There was an interesting point made on R4's Home Planet this afternoon - a listener queried whether anyone had considered the environmental impact that the electrification would generate (e.g. diesel bus train replacement miles; manufacturing a whole slew of leccy train sets; miles of steel for the overhead works and gawd knows how many thousands of cubic metres of concrete).

One of the panellists waffled on about carbon capture technology for concrete manufacturers (not relevant - it'll be a lowest cost tender so any old stuff will do) but that was as far as the discussion went....

So, if the new trains produce 30% or 50% less CO2 but the electrification works generate x million/billion tons of CO2, how long will it take them to work off the initial carbon deficit?

5 years? 10 years? 3 decades? a century and a half? - has anyone bothered to guesstimate this?
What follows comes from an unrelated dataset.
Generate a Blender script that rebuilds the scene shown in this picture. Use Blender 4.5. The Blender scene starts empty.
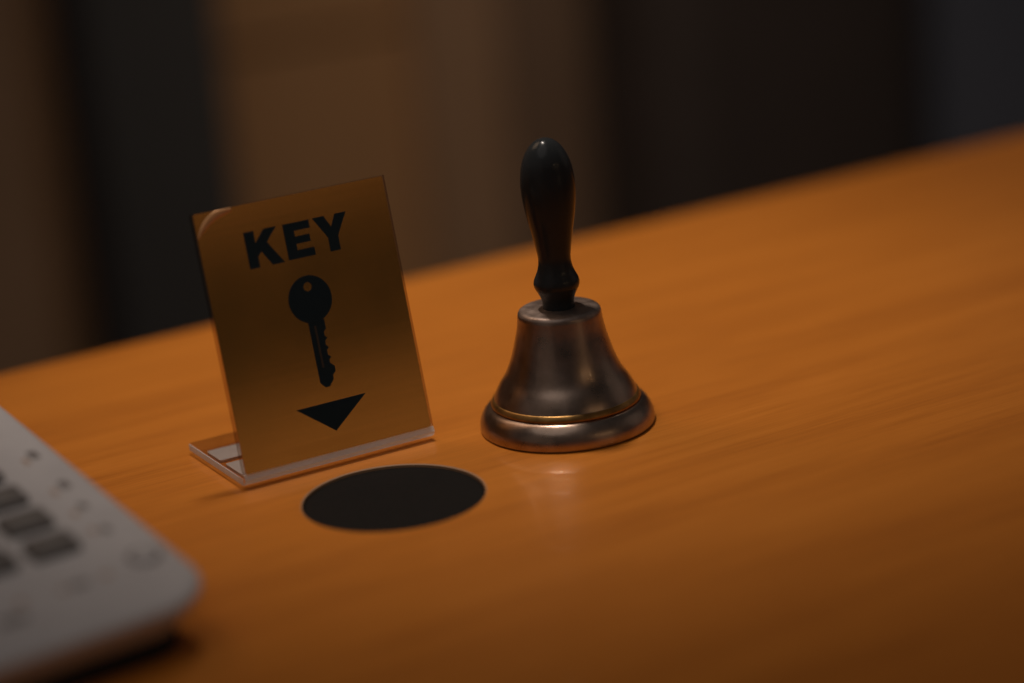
import bpy, bmesh, math, random
from mathutils import Vector, Matrix
random.seed(7)
S = bpy.context.scene
COL = S.collection
R = math.radians
PI = math.pi

# ------------------------------------------------------------------ helpers
def link(o, parent=None):
    COL.objects.link(o)
    if parent: o.parent = parent
    return o

def obj(name, bm, mats, parent=None, smooth=False, angle=None):
    bmesh.ops.recalc_face_normals(bm, faces=bm.faces[:])
    me = bpy.data.meshes.new(name)
    bm.to_mesh(me); bm.free()
    for m in (mats if isinstance(mats, (list, tuple)) else [mats]): me.materials.append(m)
    if smooth:
        for p in me.polygons: p.use_smooth = True
        if angle: me.set_sharp_from_angle(angle=R(angle))
    return link(bpy.data.objects.new(name, me), parent)

def tag(o, label=None, cat=None, group=None, kind=None):
    if label: o['label'] = label
    if cat: o['category'] = cat
    if group: o['group'] = group
    if kind: o['kind'] = kind
    return o

def empty(name, M):
    o = bpy.data.objects.new(name, None); COL.objects.link(o)
    o.matrix_world = M; o.empty_display_size = .02
    return o

def lathe(bm, prof, n=96, close_top=True, close_bot=True, mat=0, mats=None):
    rings = []
    for r, z in prof:
        rings.append([bm.verts.new((r*math.cos(2*PI*k/n), r*math.sin(2*PI*k/n), z)) for k in range(n)])
    for i in range(len(rings)-1):
        for k in range(n):
            f = bm.faces.new((rings[i][k], rings[i][(k+1) % n], rings[i+1][(k+1) % n], rings[i+1][k]))
            f.material_index = mats[i] if mats else mat
    if close_bot: bm.faces.new(rings[0][::-1])
    if close_top: bm.faces.new(rings[-1])

def spline(pts, n=6):
    out = []
    P = [pts[0]] + list(pts) + [pts[-1]]
    for i in range(1, len(P)-2):
        for k in range(n):
            t = k/n
            out.append(tuple(0.5*((2*P[i][j]) + (-P[i-1][j]+P[i+1][j])*t
                       + (2*P[i-1][j]-5*P[i][j]+4*P[i+1][j]-P[i+2][j])*t*t
                       + (-P[i-1][j]+3*P[i][j]-3*P[i+1][j]+P[i+2][j])*t**3) for j in range(2)))
    out.append(tuple(pts[-1]))
    return out

def loft(bm, loops, cap0=True, cap1=True):
    V = [[bm.verts.new(p) for p in L] for L in loops]
    n = len(V[0])
    for i in range(len(V)-1):
        for k in range(n):
            bm.faces.new((V[i][k], V[i][(k+1) % n], V[i+1][(k+1) % n], V[i+1][k]))
    if cap0: bm.faces.new(V[0][::-1])
    if cap1: bm.faces.new(V[-1])
    return V

def rrect(x0, x1, y0, y1, r, n=8):
    pts = []
    for cx, cy, a in ((x1-r, y0+r, -90), (x1-r, y1-r, 0), (x0+r, y1-r, 90), (x0+r, y0+r, 180)):
        for k in range(n+1):
            t = R(a + 90*k/n); pts.append((cx+r*math.cos(t), cy+r*math.sin(t)))
    return pts

def box(bm, x0, x1, y0, y1, z0, z1, bev=0):
    v = [bm.verts.new(p) for p in ((x0,y0,z0),(x1,y0,z0),(x1,y1,z0),(x0,y1,z0),(x0,y0,z1),(x1,y0,z1),(x1,y1,z1),(x0,y1,z1))]
    fs = [bm.faces.new([v[i] for i in q]) for q in ((3,2,1,0),(4,5,6,7),(0,1,5,4),(1,2,6,5),(2,3,7,6),(3,0,4,7))]
    if bev:
        es = list({e for f in fs for e in f.edges})
        bmesh.ops.bevel(bm, geom=es, offset=bev, segments=2, profile=.5, affect='EDGES')

# ------------------------------------------------------------------ materials
def mat(name, col=(.5,.5,.5), rough=.5, metal=0, **kw):
    m = bpy.data.materials.new(name); m.use_nodes = True
    b = m.node_tree.nodes['Principled BSDF']
    b.inputs['Base Color'].default_value = (*col, 1)
    b.inputs['Roughness'].default_value = rough
    b.inputs['Metallic'].default_value = metal
    for k, v in kw.items(): b.inputs[k.replace('_', ' ')].default_value = v
    return m

def nt(m):
    t = m.node_tree
    def N(kind, **kw):
        n = t.nodes.new(kind)
        for k, v in kw.items():
            if k in n.inputs.keys(): n.inputs[k].default_value = v
            else: setattr(n, k, v)
        return n
    return t, N, t.links.new, t.nodes['Principled BSDF']

def ramp(N, stops):
    r = N('ShaderNodeValToRGB'); e = r.color_ramp.elements
    while len(e) < len(stops): e.new(.5)
    for k, (p, c) in enumerate(stops):
        e[k].position = p; e[k].color = (*c, 1) if len(c) == 3 else c
    return r

def mottled(m, c0, c1, scale, r0, r1, bump=0, detail=5, bscale=None):
    """colour, gloss and surface relief that vary with a noise"""
    t, N, L, b = nt(m)
    tc = N('ShaderNodeTexCoord')
    n = N('ShaderNodeTexNoise', Scale=scale, Detail=detail, Roughness=.6)
    L(tc.outputs['Object'], n.inputs['Vector'])
    cr = ramp(N, [(.3, c0), (.7, c1)]); L(n.outputs['Fac'], cr.inputs['Fac']); L(cr.outputs['Color'], b.inputs['Base Color'])
    mr = N('ShaderNodeMapRange'); mr.inputs['From Min'].default_value = .3; mr.inputs['From Max'].default_value = .7
    mr.inputs['To Min'].default_value = r0; mr.inputs['To Max'].default_value = r1
    L(n.outputs['Fac'], mr.inputs['Value']); L(mr.outputs['Result'], b.inputs['Roughness'])
    if bump:
        n2 = N('ShaderNodeTexNoise', Scale=bscale or scale*6, Detail=3)
        L(tc.outputs['Object'], n2.inputs['Vector'])
        bp = N('ShaderNodeBump', Strength=bump, Distance=.0004)
        L(n2.outputs['Fac'], bp.inputs['Height']); L(bp.outputs['Normal'], b.inputs['Normal'])
    return m

# --- counter wood: warm orange veneer, grain along local X
M_wood = mat('orange wood veneer', rough=.4, Specular_IOR_Level=.35, Coat_Weight=.3, Coat_Roughness=.05)
t, N, L, b = nt(M_wood)
tc = N('ShaderNodeTexCoord')
def noise_at(sx, sy, sc, detail=4, rough=.55, dist=0):
    mp = N('ShaderNodeMapping'); mp.inputs['Scale'].default_value = (sx, sy, 1)
    n = N('ShaderNodeTexNoise', Scale=sc, Detail=detail, Roughness=rough, Distortion=dist)
    L(tc.outputs['Object'], mp.inputs['Vector']); L(mp.outputs['Vector'], n.inputs['Vector'])
    return n
broad = noise_at(1.2, 11, 3.0, 4, .6, .15)
mid = noise_at(2.4, 66, 3.0, 5, .65, .05)
fine = noise_at(14, 420, 2.0, 3, .6)
def mix(a, b_, fac):
    m = N('ShaderNodeMix'); m.inputs[0].default_value = fac
    L(a, m.inputs[2]); L(b_, m.inputs[3]); return m.outputs[0]
g = mix(broad.outputs['Fac'], mid.outputs['Fac'], .38)
g = mix(g, fine.outputs['Fac'], .30)
cr = ramp(N, [(.33, (.49, .153, .020)), (.50, (.655, .217, .027)), (.67, (.77, .268, .037))])
L(g, cr.inputs['Fac']); L(cr.outputs['Color'], b.inputs['Base Color'])
mr = N('ShaderNodeMapRange'); mr.inputs['To Min'].default_value = .30; mr.inputs['To Max'].default_value = .40
L(mid.outputs['Fac'], mr.inputs['Value']); L(mr.outputs['Result'], b.inputs['Roughness'])
bp = N('ShaderNodeBump', Strength=.12, Distance=.0002)
L(fine.outputs['Fac'], bp.inputs['Height']); L(bp.outputs['Normal'], b.inputs['Normal'])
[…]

I raised teh same point with TIE in relation to the carbon deficit that will have been generated before Edinburgh's tram system begins to reduce car journeys by up to 3% per annum.

I was told that it wasn't a valid consideration - why not?

If someone's bothered to work out a cash ROI on the basis that in 40 years the maintenance savings of electric versus diesel trains will justify their purchase, why is there no interest in working out an environmental ROI?
 
Well - for one thing you have to factor in that the trains will need to be replaced anyway - whether diesel or electric - in the next 10 - 20 years.
 
There was an interesting point made on R4's Home Planet this afternoon - a listener queried whether anyone had considered the environmental impact that the electrification would generate (e.g. diesel bus train replacement miles; manufacturing a whole slew of leccy train sets; miles of steel for the overhead works and gawd knows how many thousands of cubic metres of concrete).

One of the panellists waffled on about carbon capture technology for concrete manufacturers (not relevant - it'll be a lowest cost tender so any old stuff will do) but that was as far as the discussion went....

So, if the new trains produce 30% or 50% less CO2 but the electrification works generate x million/billion tons of CO2, how long will it take them to work off the initial carbon deficit?

5 years? 10 years? 3 decades? a century and a half? - has anyone bothered to guesstimate this?

I raised teh same point with TIE in relation to the carbon deficit that will have been generated before Edinburgh's tram system begins to reduce car journeys by up to 3% per annum.

I was told that it wasn't a valid consideration - why not?

If someone's bothered to work out a cash ROI on the basis that in 40 years the maintenance savings of electric versus diesel trains will justify their purchase, why is there no interest in working out an environmental ROI?

This is a fascinating point Cobbles.

I'd personally be very interested to find the real cost of a car in terms of lifetime emissions.

The motor industry often quotes c02 per mile figures, but to just take this and estimate total milage would be misleading, as this is just tailpipe emissions and doesn't include manufacturing, which should include the whole supply chain from the mining of ores to assembly with all the transportation and manufacturing processes in between, costs of disposal, and most glaringly.. infrastructure (roads, concrete, bitumen, building the plant machinery to make the roads, etc.).

The same apply to all transport modes of course, which is why bicycles are simply the most amazing invention ever as they use few materials, manaufacturing is fairly simple, and all they need in terms of infrastructure is a fairly narrow path.